Monday, July 31, 2006

Because It's Sacred

Why climb America's most spectacular—and controversial—natural landmark? For the same reason you shouldn't.

By:
Hard Way

SEATED IN SILENCE ATOP A BROKEN COLUMN, halfway up the stone cathedral called Devils Tower, my feet dangling over 400 feet of air, I'm entranced. Two tiny white-throated swifts are chasing each other, deftly cutting left and right, up and down, along the vertical walls of rock. Their agility is astonishing. They buttonhook and corkscrew, wheel and reel in the sky.

Screeching jee-jee-jee-jee, the swifts buzz me from below, passing so close their feathers nearly brush my cheeks. They shoot straight up into the air, almost disappearing, then drop, twirling together, copulating, falling in a 100-mile-per-hour death spiral, separating at the last possible second.
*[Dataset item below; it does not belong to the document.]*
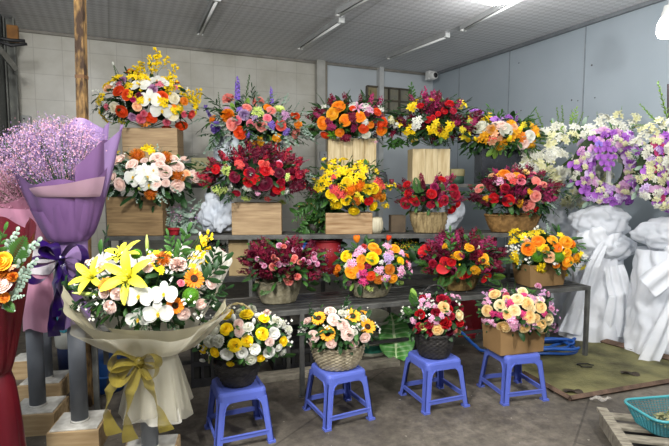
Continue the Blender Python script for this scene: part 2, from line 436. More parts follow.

The white-throated swift, Aeronautes saxatalis, is my favorite bird. One-ounce bullets, they are nature's miniature fighter pilots, masters of aerial acrobatics and one of the fastest birds in North America. They nest in remote cliffs, like here at Devils Tower, but spend most of their lives in flight.

My eyes follow the swifts skimming down the curtain of lichen-green granite, before spotting a kestrel floating just above the treetops. Beyond the kestrel I watch three Canada geese gliding along the surface of the muddy Belle Fourche River and a great blue heron flapping onto a nest.

At dawn, quietly hiking to the base of this monolith, I saw three wild turkeys bounding through the underbrush, a dozen hightailing whitetail deer, and one mountain bluebird flickering limb to limb. I felt as if I were entering a sanctuary. I couldn't believe it had been 30 years since I was last here.

Somewhere directly below me, hidden beneath an overhang, my climbing partner, Patrick Fleming, inches his way up the 200-foot 5.9 crack called Waterfall. Whenever I hear grunting, I instinctively take in rope, but my mind is engaged in the gestalt of this place.

A shadow rakes across my head and I peer up at the sun. A solitary turkey vulture is circling on the updrafts rising from the south face. Devils Tower has drawn all these different birds to its walls, sharing the same air space and nesting in the same sawed-off mountain.

It occurs to me that I have the same aerial perspective they have, and it feels like a gift. From this vantage, the lay of the land is evident—the path of the past as circuitous as the Belle Fourche, the present as ephemeral as the wind, the view so clear I might almost see into the future.